Reassembling and offloading fragmented packets
NP7 processors support reassembling and offloading fragmented IPv4 and IPv6 packets. The NP7 processor uses defrag/reassembly (DFR) to re-assemble fragmented packets. The NP7 can re-assemble and offload packets that have been fragmented into two packets (1 header and 1 packet fragment). Traffic that has been fragmented into more that two packets is handled by the CPU.

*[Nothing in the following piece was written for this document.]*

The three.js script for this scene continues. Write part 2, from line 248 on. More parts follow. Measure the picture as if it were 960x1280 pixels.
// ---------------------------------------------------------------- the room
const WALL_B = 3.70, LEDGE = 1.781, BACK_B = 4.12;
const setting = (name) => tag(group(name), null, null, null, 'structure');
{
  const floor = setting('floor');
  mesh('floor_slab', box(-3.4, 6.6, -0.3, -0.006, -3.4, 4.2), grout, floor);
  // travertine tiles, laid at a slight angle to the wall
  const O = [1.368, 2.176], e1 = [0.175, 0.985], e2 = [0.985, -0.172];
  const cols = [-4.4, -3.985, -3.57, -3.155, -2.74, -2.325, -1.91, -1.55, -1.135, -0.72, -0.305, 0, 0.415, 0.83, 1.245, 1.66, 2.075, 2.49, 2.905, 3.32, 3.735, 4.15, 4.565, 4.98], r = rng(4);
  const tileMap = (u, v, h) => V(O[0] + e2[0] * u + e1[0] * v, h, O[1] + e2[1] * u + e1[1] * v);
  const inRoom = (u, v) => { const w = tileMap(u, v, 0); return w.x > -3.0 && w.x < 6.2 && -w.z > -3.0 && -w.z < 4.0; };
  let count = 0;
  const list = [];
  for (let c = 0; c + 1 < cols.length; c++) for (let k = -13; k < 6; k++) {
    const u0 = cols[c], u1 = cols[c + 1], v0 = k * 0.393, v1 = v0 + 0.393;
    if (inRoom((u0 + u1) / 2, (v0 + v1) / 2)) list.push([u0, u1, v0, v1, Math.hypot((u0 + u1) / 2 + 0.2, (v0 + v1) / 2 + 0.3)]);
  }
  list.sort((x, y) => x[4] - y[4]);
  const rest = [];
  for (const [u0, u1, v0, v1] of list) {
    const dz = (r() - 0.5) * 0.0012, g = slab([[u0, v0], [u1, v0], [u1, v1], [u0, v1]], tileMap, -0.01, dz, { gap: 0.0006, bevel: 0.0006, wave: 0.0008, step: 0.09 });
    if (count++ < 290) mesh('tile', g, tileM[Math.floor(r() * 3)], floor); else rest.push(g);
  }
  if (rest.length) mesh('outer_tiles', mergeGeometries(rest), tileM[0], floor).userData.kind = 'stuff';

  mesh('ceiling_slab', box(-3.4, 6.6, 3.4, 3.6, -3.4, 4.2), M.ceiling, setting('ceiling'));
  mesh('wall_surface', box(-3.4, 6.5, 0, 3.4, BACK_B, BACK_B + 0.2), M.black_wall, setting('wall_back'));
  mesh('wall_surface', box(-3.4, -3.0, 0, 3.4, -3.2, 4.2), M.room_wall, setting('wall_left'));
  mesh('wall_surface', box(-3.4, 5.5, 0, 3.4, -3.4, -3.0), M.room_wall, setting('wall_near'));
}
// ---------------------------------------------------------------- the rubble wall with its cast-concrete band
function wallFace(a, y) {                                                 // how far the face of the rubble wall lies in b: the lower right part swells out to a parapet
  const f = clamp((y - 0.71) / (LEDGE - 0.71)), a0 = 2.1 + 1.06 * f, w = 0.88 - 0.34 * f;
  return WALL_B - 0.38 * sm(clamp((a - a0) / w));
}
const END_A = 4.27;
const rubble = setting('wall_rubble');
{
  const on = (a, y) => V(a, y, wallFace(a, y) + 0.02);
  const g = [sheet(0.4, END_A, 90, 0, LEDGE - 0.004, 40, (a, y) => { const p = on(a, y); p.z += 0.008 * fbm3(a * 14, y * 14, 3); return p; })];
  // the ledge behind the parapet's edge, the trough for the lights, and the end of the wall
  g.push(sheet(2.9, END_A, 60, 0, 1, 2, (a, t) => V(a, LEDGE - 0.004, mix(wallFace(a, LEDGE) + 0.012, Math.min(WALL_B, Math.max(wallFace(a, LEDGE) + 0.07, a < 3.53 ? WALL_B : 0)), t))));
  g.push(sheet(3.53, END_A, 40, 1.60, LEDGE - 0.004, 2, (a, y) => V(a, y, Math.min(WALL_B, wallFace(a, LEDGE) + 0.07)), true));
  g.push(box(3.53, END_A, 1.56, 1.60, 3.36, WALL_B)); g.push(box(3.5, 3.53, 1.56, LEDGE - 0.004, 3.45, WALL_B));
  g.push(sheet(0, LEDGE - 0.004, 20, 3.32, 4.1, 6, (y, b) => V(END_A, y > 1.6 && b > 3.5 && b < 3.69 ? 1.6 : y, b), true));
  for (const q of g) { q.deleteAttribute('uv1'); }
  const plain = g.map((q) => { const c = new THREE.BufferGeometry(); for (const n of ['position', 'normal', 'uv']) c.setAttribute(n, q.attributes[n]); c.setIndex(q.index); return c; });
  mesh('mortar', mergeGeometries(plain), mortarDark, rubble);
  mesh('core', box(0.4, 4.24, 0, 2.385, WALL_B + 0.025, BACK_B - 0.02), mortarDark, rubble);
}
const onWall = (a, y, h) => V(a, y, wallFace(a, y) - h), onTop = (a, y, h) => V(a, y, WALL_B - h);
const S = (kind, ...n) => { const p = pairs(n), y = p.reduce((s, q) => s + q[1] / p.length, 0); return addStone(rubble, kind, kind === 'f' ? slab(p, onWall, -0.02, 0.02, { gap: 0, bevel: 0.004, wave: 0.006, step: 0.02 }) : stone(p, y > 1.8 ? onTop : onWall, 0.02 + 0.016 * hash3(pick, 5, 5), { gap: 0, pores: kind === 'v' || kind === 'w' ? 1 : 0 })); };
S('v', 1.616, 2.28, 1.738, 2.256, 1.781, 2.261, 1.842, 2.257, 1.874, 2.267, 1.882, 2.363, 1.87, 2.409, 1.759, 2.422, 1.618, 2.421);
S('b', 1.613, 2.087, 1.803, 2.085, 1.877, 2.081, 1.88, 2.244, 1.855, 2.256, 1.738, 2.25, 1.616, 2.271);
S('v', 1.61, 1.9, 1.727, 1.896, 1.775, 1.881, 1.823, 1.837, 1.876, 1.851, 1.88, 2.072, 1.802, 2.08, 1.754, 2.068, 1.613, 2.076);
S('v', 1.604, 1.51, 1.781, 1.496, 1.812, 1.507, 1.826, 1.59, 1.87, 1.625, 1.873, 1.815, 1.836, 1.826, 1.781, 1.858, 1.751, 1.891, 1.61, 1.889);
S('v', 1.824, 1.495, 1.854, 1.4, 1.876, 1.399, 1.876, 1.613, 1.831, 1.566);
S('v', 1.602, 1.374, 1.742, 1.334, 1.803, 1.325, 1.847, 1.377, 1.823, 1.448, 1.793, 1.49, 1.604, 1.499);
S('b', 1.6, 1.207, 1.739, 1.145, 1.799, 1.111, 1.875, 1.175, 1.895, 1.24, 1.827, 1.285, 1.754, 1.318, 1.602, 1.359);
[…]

Reassembling and offloading fragmented packets is disabled by default and all fragmented packets are handled by the CPU. If your system is processing relative large amounts of fragmented packets, you can use the following command to improve performance by reassembling and offloading them using NP7 processors:
config system npu
config ip-reassembly
set status {disable | enable}
set min_timeout <micro-seconds>
set max_timeout <micro-seconds>
end
Where:
status
, enable or disable IP reassembly. IP reassembly is disabled by default.
min_timeout
is the minimum timeout value for IP reassembly in the range 5 to 600,000,000 μs (micro seconds). The default min-timeout is 64 μs.
max_timeout
is the maximum timeout value for IP reassembly 5 to 600,000,000 μs. The default max-timeout is 1000 μs.
The timeouts are quite sensitive and may require tuning to get best performance depending on your network and FortiGate configuration and traffic mix.